In 1797, William Wilberforce wrote “A Practical View of Christianity,” in which he addressed the defective nature of the Christianity many middle and upper class people in England professed. Here is an excerpt that sounds as if it could have been written about today. It makes plain that affluence has a consistent effect on Christians in every age.

“Yet thus life rolls away with too many of us in a course of shapeless idleness. Its recreations constitute its chief business…amusements are multiplied, and combined, and varied, to fill up the void of a listless and languid life; and by the judicious use of these different resources, there is often a kind of sober settled plan of domestic dissipation, in which with all imaginable decency year after year wears away in unprofitable vacancy.

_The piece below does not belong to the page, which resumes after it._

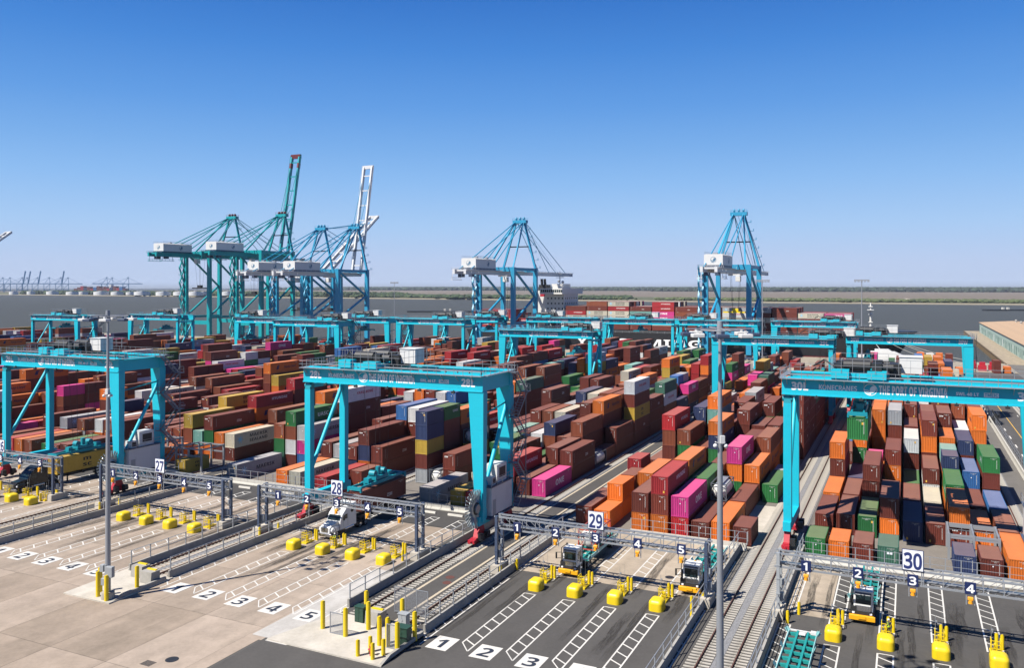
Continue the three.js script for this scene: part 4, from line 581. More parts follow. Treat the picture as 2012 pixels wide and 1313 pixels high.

Even old age often finds us pacing in the same round of amusements which our early youth had tracked out.”

Individually, let’s pray, plan, and live in such a way that no one could use his words to describe our lives:

·         “shapeless idleness”

·         “listless and languid”

·         “domestic dissipation”

·         “unprofitable vacancy”

Collectively, let’s pray, plan, and live so that affluent American Christianity does not devolve into “a system of decent selfishness…a system scarcely more to be abjured for its impiety, than to be abhorred for its cold insensibility to the opportunities of diffusing happiness.”

by the way, before you get the idea that wilberforce was probably boring and a bit too serious for your taste, and before you think all this talk about the unstained and unwasted life sounds a bit too serious as well, let me share with you how james stephen described wilberforce:

“Being himself amused and interested by everything, whatever he said became amusing or interesting…His presence was as fatal to dullness as to immorality. His mirth was as irresistible as the first laughter of childhood.”

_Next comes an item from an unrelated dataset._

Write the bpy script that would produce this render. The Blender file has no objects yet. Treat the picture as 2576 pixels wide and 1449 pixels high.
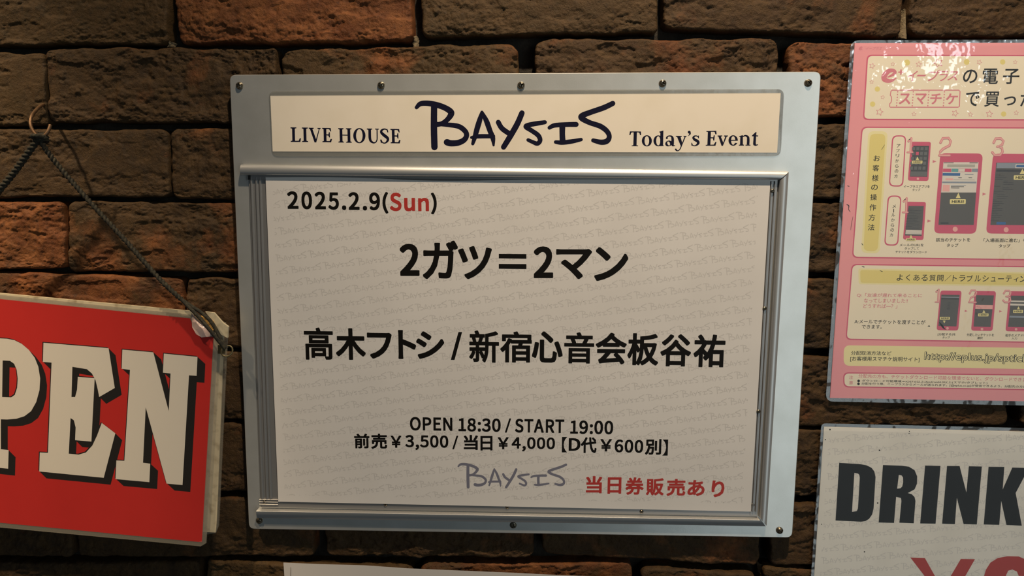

doesn’t sound boring to me. sounds like somebody i would love to be around. how about you? read his biography and you will discover that the unstained and unwasted life is definitely unboring!

wilberforce quotations

“No man has a right to be idle. Where is it that in such a world as this [that] health, and leisure, and affluence may not find some ignorance to instruct, some wrong to redress, some want to supply, some misery to alleviate?” 

“Oh Lord, purify my soul from all its stains. Warm my heart with the love of thee, animate my sluggish nature and fix my inconstancy, and volatility, that I may not grow weary in well doing.” (prayer on his 41st birthday in 1800)

“We can scarcely indeed look into any part of the sacred volume without meeting abundant proofs, that it is the religion of the Affections which God particularly requires…Joy…is enjoined on us as our bounden duty and commended to us as our acceptable worship…A cold…unfeeling heart is represented as highly criminal.”


~ by david on May 17, 2008.

One Response to “wilberforce on the wasted life”

  1. this post reminds me of a prayer i read once (can’t remember the author) where the man basically plead with God to lift him out of the misty lowlands where he had dwelt for so long.

    God is stirring hearts…and it is exciting!